WHAT IS ASKED
Give the listing again exactly, omitting its images.

═════ DATASET EXCERPT ═════

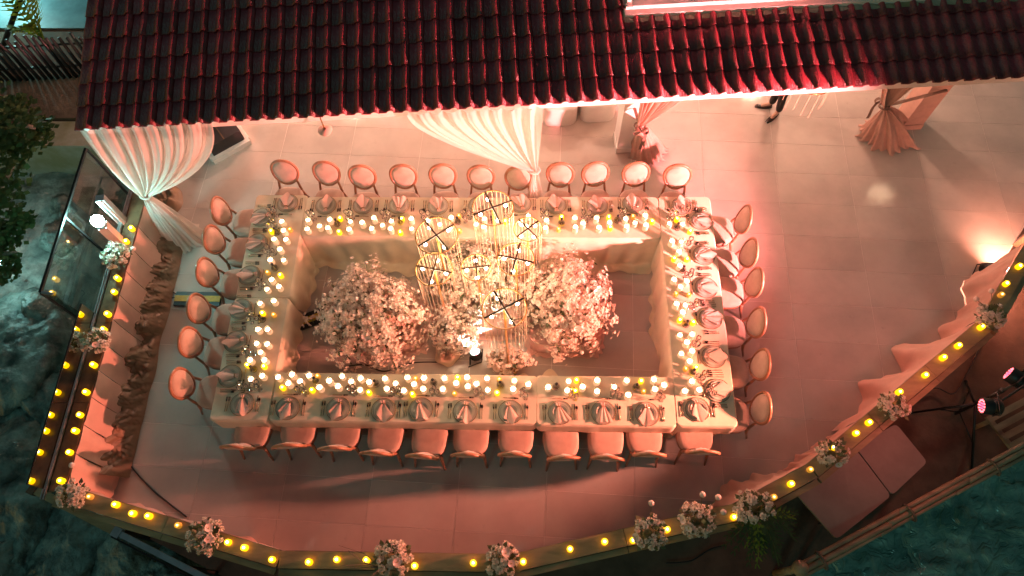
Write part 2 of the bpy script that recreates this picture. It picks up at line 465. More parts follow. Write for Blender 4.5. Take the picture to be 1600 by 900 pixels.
# palm at the top left
palm = thing('palm', 'yellow-green palm fronds over the teal paving, top left', 'palm', (-9.970, 10.567, -0.600), absolute=True)
pb = V(*(-9.887, 10.502, -0.500))
random.seed(12)
for k, (tx, ty) in enumerate(((10, -6), (30, -14), (48, -10), (55, -20), (20, 8), (70, -12))):
    tipp = V(*(-9.723, 10.133, 0.900)) + V(0, 0, 0)
    base_ = pb
    tip = V(*[(-9.848, 10.454, 0.700), (-9.440, 10.359, 0.900), (-9.102, 10.180, 1.000), (-9.171, 10.456, 0.900), (-10.062, 10.251, 0.100), (-9.737, 10.230, 0.200)][k])
    mid = base_.lerp(tip, .5) + V(0, 0, .25)
    spine = [base_ * (1 - t) ** 2 + mid * 2 * t * (1 - t) + tip * t * t for t in [i / 10 for i in range(11)]]
    b = MB().tube(spine, [.018 * (1 - .07 * i) for i in range(11)], 5)
    sd = (tip - base_).cross(V(0, 0, 1)).normalized()
    for i in range(3, 11):
        for s_ in (-1, 1):
            p = spine[i]; d = (spine[i] - spine[i - 1]).normalized()
            l = .34 * (1 - abs(i - 6) * .09)
            q = p + (d * .7 + sd * s_ * .8) * l + V(0, 0, -.06)
            b.add([p - d * .03, p + d * .03, q], [(0, 1, 2)])
            mdp = p.lerp(q, .5) + V(0, 0, .03)
            b.add([p - d * .03, mdp - d * .03, mdp + d * .03, p + d * .03], [(0, 1, 2, 3)])
    b.build('frond', M_palm, palm)
MB().tube([pb + V(0, 0, -.2), pb + V(.02, 0, .1)], [.07, .05], 8).build('trunk', M_bark, palm, True)

# tree at the left edge
random.seed(5)
tree = thing('tree', 'dark leafy tree hanging in from the left edge over the sand', 'tree', (-10.499, 5.234, -1.600), absolute=True)
tb = V(*(-10.499, 5.234, -1.600))
limbs = [[tb, tb + V(.2, .2, 1.3), V(*(-8.388, 5.625, 0.900)), V(*(-7.901, 6.178, 1.300))],
         [tb + V(.15, .15, 1.0), V(*(-8.283, 5.003, 0.600)), V(*(-7.865, 5.008, 0.700))],
         [tb + V(.2, .2, 1.3), V(*(-8.277, 6.460, 1.400)), V(*(-7.809, 6.709, 1.700)), V(*(-7.517, 6.669, 1.600))]]
b = MB()
for l in limbs: b.tube(l, [.12 - .09 * i / (len(l) - 1) for i in range(len(l))], 7)
b.build('trunk', M_bark, tree, True)
lv = MB()
CL = [((-7.967, 6.830, 1.700), .4), ((-7.596, 6.609, 1.600), .42), ((-7.556, 6.749, 1.500), .2), ((-7.914, 6.268, 1.500), .4), ((-7.852, 6.488, 1.600), .42), ((-7.984, 5.780, 1.200), .4), ((-7.949, 5.455, 0.900), .32),
      ((-8.042, 5.231, 0.800), .3), ((-7.813, 5.486, 0.850), .18), ((-8.007, 4.783, 0.600), .26), ((-8.205, 6.034, 1.500), .8), ((-8.254, 4.896, 0.800), .6), ((-8.427, 6.990, 1.800), .7), ((-7.790, 6.952, 1.700), .3)]
for (c, r) in CL:
    for k in range(int(330 * r / .4)):
        d = V(rnd(-1, 1), rnd(-1, 1), rnd(-1, 1))
        if d.length > 1 or d.length < .25: continue
        p = V(*c) + d * r * .8
        a = V(rnd(-1, 1), rnd(-1, 1), rnd(-.3, .3)).normalized(); n = V(rnd(-.5, .5), rnd(-.5, .5), 1).normalized(); s_ = a.cross(n).normalized()
        l = rnd(.07, .13); wd = l * .42
        lv.add([p, p + a * l * .5 + s_ * wd, p + a * l, p + a * l * .5 - s_ * wd], [(0, 1, 2, 3)])
lv.build('crown', M_foliage, tree)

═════

SOLUTION TO THE PROBLEM
Write part 2 of the bpy script that recreates this picture. It picks up at line 465. More parts follow. Write for Blender 4.5. Take the picture to be 1600 by 900 pixels.
# palm at the top left
palm = thing('palm', 'yellow-green palm fronds over the teal paving, top left', 'palm', (-9.970, 10.567, -0.600), absolute=True)
pb = V(*(-9.887, 10.502, -0.500))
random.seed(12)
for k, (tx, ty) in enumerate(((10, -6), (30, -14), (48, -10), (55, -20), (20, 8), (70, -12))):
    tipp = V(*(-9.723, 10.133, 0.900)) + V(0, 0, 0)
    base_ = pb
    tip = V(*[(-9.848, 10.454, 0.700), (-9.440, 10.359, 0.900), (-9.102, 10.180, 1.000), (-9.171, 10.456, 0.900), (-10.062, 10.251, 0.100), (-9.737, 10.230, 0.200)][k])
    mid = base_.lerp(tip, .5) + V(0, 0, .25)
    spine = [base_ * (1 - t) ** 2 + mid * 2 * t * (1 - t) + tip * t * t for t in [i / 10 for i in range(11)]]
    b = MB().tube(spine, [.018 * (1 - .07 * i) for i in range(11)], 5)
    sd = (tip - base_).cross(V(0, 0, 1)).normalized()
    for i in range(3, 11):
        for s_ in (-1, 1):
            p = spine[i]; d = (spine[i] - spine[i - 1]).normalized()
            l = .34 * (1 - abs(i - 6) * .09)
            q = p + (d * .7 + sd * s_ * .8) * l + V(0, 0, -.06)
            b.add([p - d * .03, p + d * .03, q], [(0, 1, 2)])
            mdp = p.lerp(q, .5) + V(0, 0, .03)
            b.add([p - d * .03, mdp - d * .03, mdp + d * .03, p + d * .03], [(0, 1, 2, 3)])
    b.build('frond', M_palm, palm)
MB().tube([pb + V(0, 0, -.2), pb + V(.02, 0, .1)], [.07, .05], 8).build('trunk', M_bark, palm, True)

# tree at the left edge
random.seed(5)
tree = thing('tree', 'dark leafy tree hanging in from the left edge over the sand', 'tree', (-10.499, 5.234, -1.600), absolute=True)
tb = V(*(-10.499, 5.234, -1.600))
limbs = [[tb, tb + V(.2, .2, 1.3), V(*(-8.388, 5.625, 0.900)), V(*(-7.901, 6.178, 1.300))],
         [tb + V(.15, .15, 1.0), V(*(-8.283, 5.003, 0.600)), V(*(-7.865, 5.008, 0.700))],
         [tb + V(.2, .2, 1.3), V(*(-8.277, 6.460, 1.400)), V(*(-7.809, 6.709, 1.700)), V(*(-7.517, 6.669, 1.600))]]
b = MB()
for l in limbs: b.tube(l, [.12 - .09 * i / (len(l) - 1) for i in range(len(l))], 7)
b.build('trunk', M_bark, tree, True)
lv = MB()
CL = [((-7.967, 6.830, 1.700), .4), ((-7.596, 6.609, 1.600), .42), ((-7.556, 6.749, 1.500), .2), ((-7.914, 6.268, 1.500), .4), ((-7.852, 6.488, 1.600), .42), ((-7.984, 5.780, 1.200), .4), ((-7.949, 5.455, 0.900), .32),
      ((-8.042, 5.231, 0.800), .3), ((-7.813, 5.486, 0.850), .18), ((-8.007, 4.783, 0.600), .26), ((-8.205, 6.034, 1.500), .8), ((-8.254, 4.896, 0.800), .6), ((-8.427, 6.990, 1.800), .7), ((-7.790, 6.952, 1.700), .3)]
for (c, r) in CL:
    for k in range(int(330 * r / .4)):
        d = V(rnd(-1, 1), rnd(-1, 1), rnd(-1, 1))
        if d.length > 1 or d.length < .25: continue
        p = V(*c) + d * r * .8
        a = V(rnd(-1, 1), rnd(-1, 1), rnd(-.3, .3)).normalized(); n = V(rnd(-.5, .5), rnd(-.5, .5), 1).normalized(); s_ = a.cross(n).normalized()
        l = rnd(.07, .13); wd = l * .42
        lv.add([p, p + a * l * .5 + s_ * wd, p + a * l, p + a * l * .5 - s_ * wd], [(0, 1, 2, 3)])
lv.build('crown', M_foliage, tree)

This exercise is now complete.